Pour la première fois depuis son élection en 2013, le pape François va vivre son pontificat sans un autre pape à ses côtés. La mort de Benoît XVI pourrait en effet convaincre le souverain pontife de renoncer lui-même à sa charge pour des raisons de santé.

 

Avec la mort de Benoît XVI, le pape François entame une nouvelle phase de son pontificat, sans l’ombre de son prédécesseur, une période qui pourrait voir les spéculations sur sa renonciation et l’opposition à ses réformes redoubler d’intensité.

Pour la première fois depuis son élection en 2013, Jorge Bergoglio est aux commandes de l’Église catholique et de ses 1,3 milliard de fidèles sans un autre homme en blanc à ses côtés.

Car jusqu’à présent, la présence au Vatican du théologien allemand – qui avait surpris le monde entier en renonçant à son ministère – avait semé le trouble, alimentant la saga des " deux papes " aux visions divergentes.

La mort de Benoît XVI pourrait pousser le pape François à démissionner (AFP)

 

" C’est la fin d’une ambiguïté, d’une époque où Benoît XVI pouvait être instrumentalisé par les adversaires de François pour servir d’étendard " à leur cause, résume à l’AFP le vaticaniste italien Marco Politi.
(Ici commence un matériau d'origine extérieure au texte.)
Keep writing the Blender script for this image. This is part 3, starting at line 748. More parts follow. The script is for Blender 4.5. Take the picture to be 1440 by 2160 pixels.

Malgré les relations cordiales entre les deux hommes, " la présence de Ratzinger, avec sa vision doctrinale conservatrice de l’Église et sa stature intellectuelle, a en effet été source de tensions dans le pontificat de François, qui a eu une ligne pastorale très ouverte ", ajoute-t-il.

Pour nombre d’observateurs, le décès de Benoît XVI lève surtout un obstacle majeur à l’idée de voir François renoncer à son tour, un sujet qui pourrait alimenter les spéculations dans les prochains mois.

Agenda chargé

" Tant que Benoît était en vie, il était impensable d’avoir trois papes ; désormais la démission est une possibilité réelle ", même si " ses conditions de santé ne l’empêchent pas pour l’instant de poursuivre sa mission ", affirme M. Politi.
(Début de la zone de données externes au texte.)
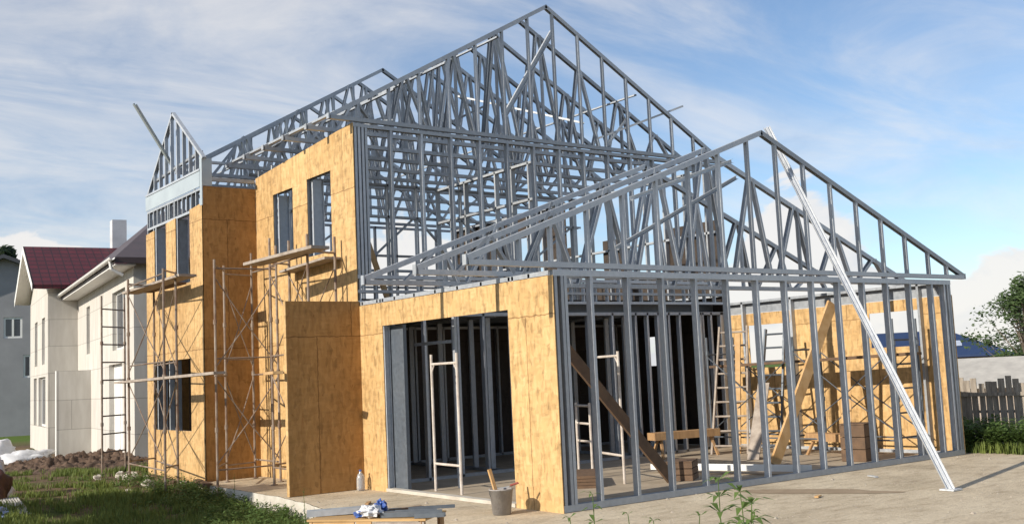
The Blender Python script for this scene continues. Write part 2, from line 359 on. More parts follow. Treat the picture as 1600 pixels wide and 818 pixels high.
# ---- roof trusses (planes of constant Y)
def truss(Y, xl, zl, xp, zp, xr, zr, zb, verts=None, nw=8, label=None, dbl=False, webmat=STEEL):
    m = MB()
    W = .075
    m.chan((xl, Y, zl), (xp, Y, zp), W, .075, (0, 0, -1)); m.chan((xp + .002, Y, zp), (xr, Y, zr), W, .075, (0, 0, -1))
    m.chan((xl + .02, Y, zb), (xr - .02, Y, zb), W + .006, .07, (0, 0, 1))
    m.box(xl - .02, xl + .002, Y - .04, Y + .04, zb, zl + .01); m.box(xr - .002, xr + .02, Y - .04, Y + .04, zb, zr + .01)
    tr = frame_part('roof_truss', m, label)
    ztop = lambda x: (zl + (zp-zl)*(x-xl)/(xp-xl) if x < xp else zp + (zr-zp)*(x-xp)/(xr-xp)) - .03
    if verts:
        for x in verts:
            if ztop(x) - zb > .18: stud(tr, (x, Y), zb + .01, ztop(x), (1, 0, 0), .066, .042, webmat, 'web')
    else:
        jit = .22*math.sin(Y*37)
        pts = [xl + (xr-xl)*(i+1)/(nw+1) for i in range(nw)]
        bot = [xl + (xr-xl)*(i+.5)/(nw+1) for i in range(nw+1)]
        for i, x in enumerate(pts):
            x += jit
            for bx in (bot[i], bot[i+1]):
                if ztop(x) - zb < .3: continue
                x2 = x + (bx-x)*.82
                a, b_ = Vector((x + (.012 if bx > x else -.012), Y, ztop(x))), Vector((x2, Y, zb + .03))
                MB().chan(a, b_, .085, .045, (1 if bx > x else -1, 0, 0)).build('web', webmat, tr)
            if i % 2 == 0 and ztop(x)-zb > .5: stud(tr, (x + .06, Y), zb + .02, ztop(x), (1, 0, 0), .06, .04, webmat, 'web')
    return tr
# garage
truss(0.04, -1.29, 3.19, 4.23, 5.27, 9.5, 3.16, 3.07, [x for x in gx] + [8.95, .0, -.5], label='front gable truss of the garage with upright webs')
truss(1.2, -1.29, 3.19, 4.23, 5.24, 9.5, 3.16, 3.07, nw=9, label='second truss of the garage roof')
truss(2.6, -1.29, 3.19, 4.23, 5.22, 9.5, 3.16, 3.07, nw=9, label='third truss of the garage roof')
# main
truss(5.24, -.42, 6.20, 4.34, 8.90, 9.12, 6.20, 6.115, [.10 + i*.625 for i in range(15)], label='front gable truss of the upper roof')
for i, Y in enumerate((6.1, 7.05, 7.95, 8.85, 9.75)):
    truss(Y, -.42, 6.20, 4.34, 8.88 - .01*i, 9.12, 6.20, 6.115, nw=(8, 9, 8, 10, 9)[i], label=('second', 'third', 'fourth', 'fifth', 'sixth')[i] + ' truss of the upper roof')
for i, Y in enumerate((10.75, 11.95, 13.3, 14.6, 15.7)):
    truss(Y, (-1.1, -.45, .2, .9, 1.4)[i], (6.20, 6.57, 6.94, 7.34, 7.63)[i], 3.8, 9.0, 9.12, 6.1, 6.115, nw=(7, 8, 7, 8, 7)[i], label=('first', 'second', 'third', 'fourth', 'last')[i] + ' truss of the higher rear roof')
# purlins and braces tying trusses together
m = MB()
for (x, z) in ((2.0, 7.53), (.9, 6.9), (6.7, 7.5), (3.2, 8.2)): m.chan((x, 5.3, z-.09), (x, 15.6, z-.09), .05, .03, (0, 0, -1))
m.chan((-.3, 5.2, 6.22), (-.3, 9.7, 6.22), .06, .04, (0, 0, 1)); frame_part('purlin', m)
for a, b_ in (((7.95, 5.18, 7.25), (5.9, 5.6, 6.45)), ((6.0, 6.2, 6.9), (4.7, 9, 8.0)), ((2.2, 7.0, 6.3), (4.2, 7.2, 7.3)), ((.6, 6.6, 6.3), (2.6, 8.6, 7.2)), ((6.3, 6.0, 6.25), (7.2, 6.0, 7.2)),
              ((1.0, 5.6, 6.3), (1.7, 9.5, 7.0)), ((-.2, 6.5, 6.25), (.9, 10.5, 6.8))):
    frame_part('diagonal_brace', MB().chan(a, b_, .05, .04, (0, 0, 1)))
# ---- main house right, rear and inner walls
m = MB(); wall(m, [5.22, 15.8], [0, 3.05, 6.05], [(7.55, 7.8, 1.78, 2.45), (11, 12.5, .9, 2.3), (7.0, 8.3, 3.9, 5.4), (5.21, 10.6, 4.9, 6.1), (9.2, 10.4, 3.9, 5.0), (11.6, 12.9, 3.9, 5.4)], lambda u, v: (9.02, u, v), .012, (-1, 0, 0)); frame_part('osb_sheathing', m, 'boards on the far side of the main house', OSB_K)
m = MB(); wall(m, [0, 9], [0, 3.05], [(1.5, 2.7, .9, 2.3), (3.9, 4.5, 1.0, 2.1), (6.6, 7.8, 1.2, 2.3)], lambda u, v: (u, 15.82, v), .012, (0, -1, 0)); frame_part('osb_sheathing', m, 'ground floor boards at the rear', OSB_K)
t = MB()
for z, dr in ((3.3, 1), (4.3, 1), (5.2, 1), (6.06, -1)): t.chan((1.45, 15.74, z), (8.99, 15.74, z), .1, .06, (0, 0, dr))
rf = frame_part('wall_frame', t, 'open rear wall frame of the upper storey')
for i in range(12): stud(rf, (1.47 + i*.68, 15.74), 3.31, 6.05, (1, 0, 0))
t = MB()
for z, dr in ((3.2, 1), (6.05, -1), (4.6, 1)): t.chan((8.95, 5.31, z), (8.95, 15.68, z), .1, .05, (0, 0, dr))
rs = frame_part('wall_frame', t, 'stud frame on the far side of the upper storey')
for i in range(16): stud(rs, (8.95, 5.6 + i*.65), 3.21, 6.04, (0, 1, 0))
t = MB()
for z, dr in ((3.2, 1), (4.1, 1), (5.35, -1), (6.06, -1)): t.chan((.12, 9.9, z), (8.88, 9.9, z), .1, .05, (0, 0, dr))
for a, b_ in (((1.0, 9.9, 4.2), (2.6, 9.9, 5.3)), ((2.7, 9.9, 4.2), (4.0, 9.9, 5.3)), ((5.2, 9.9, 4.2), (4.1, 9.9, 5.3)), ((6.8, 9.9, 4.2), (5.3, 9.9, 5.3)), ((7, 9.9, 4.2), (8.6, 9.9, 5.3))): t.chan(a, b_, .06, .04, (0, 0, 1))
pw = frame_part('partition_frame', t, 'open partition frame across the upper storey')
for x in (.3, 1.0, 2.65, 3.3, 4.05, 5.25, 5.9, 6.85, 8.6): stud(pw, (x, 9.9), 3.21, 6.05, (1, 0, 0))
t = MB()
for z, dr in ((3.2, 1), (6.0, -1), (5.2, 1)): t.chan((4.6, 6.2, z), (4.6, 9.8, z), .1, .05, (0, 0, dr))
pw = frame_part('partition_frame', t, 'open partition frame running back through the upper storey')
for i in range(7): stud(pw, (4.6, 6.3 + i*.58), 3.21, 5.99, (0, 1, 0))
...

À 86 ans, le pape apparaît plus fatigué et ses douleurs au genou l’obligent à se déplacer en chaise roulante. Mais s’il n’a jamais exclu de renoncer le jour où ses forces ne lui permettraient plus de gouverner l’Église, il a assuré ne pas considérer cette option jusqu’ici.

Les fidèles rendent un dernier hommage à Benoît XVI dans la basilique Saint-Pierre de Rome (AFP)

 

Au contraire, François – qui marquera en mars les 10 ans de son pontificat – ne semble pas vouloir réduire le rythme: son agenda est toujours aussi chargé et deux voyages sont déjà confirmés pour 2023, en Afrique début février et au Portugal en août.

S’il finit par renoncer, il pourrait aussi légiférer en anticipant son départ pour mieux définir les conditions de " retraite " d’un pape.

" Il existe une forme de vide juridique dans le droit canonique ", explique à l’AFP Mgr Patrick Valdrini, professeur émérite à l’université pontificale du Latran à Rome, estimant que le titre d' "évêque émérite de Rome " pourrait in fine remplacer celui de " pape émérite ".

" Guerre civile "

Cette cohabitation jusqu’ici inédite n’a pourtant pas empêché le Jésuite argentin de mener ses réformes : il a ainsi réorganisé la Curie romaine, le gouvernement du Saint-Siège, remis de l’ordre dans les finances et repris la main sur plusieurs organisations catholiques, comme l’Ordre de Malte.

Mais l’opposition d’une frange de l’Église à ses réformes risque de redoubler d’intensité à mesure qu’approche la fin de son pontificat.

" Il y a une guerre civile au sein de l’Église catholique qui va continuer. Il y a des forces qui veulent voir François partir et influer sur le prochain conclave ", insiste M. Politi.

Les deux papes étaient opposés sur de nombreux sujets (AFP)

 

Ces oppositions peuvent prendre la forme de pétitions sur internet, à l’image d’un manifeste publié en 2020 et affirmant que la liberté de culte était menacée par les mesures sanitaires.

Le synode mondial en cours, vaste consultation sur la gouvernance de l’Église et dont l’assemblée générale aura lieu en octobre à Rome, permettra de mesurer les rapports de force sur les grands enjeux, comme la place des femmes, la gestion des cas de pédocriminalité ou la situation des divorcés remariés.

Une échéance chère à François qui pourrait le pousser à rester sur le trône de Pierre au moins jusqu’en 2024, date à laquelle il a fixé la dernière étape de cette réflexion de fond sur l’institution.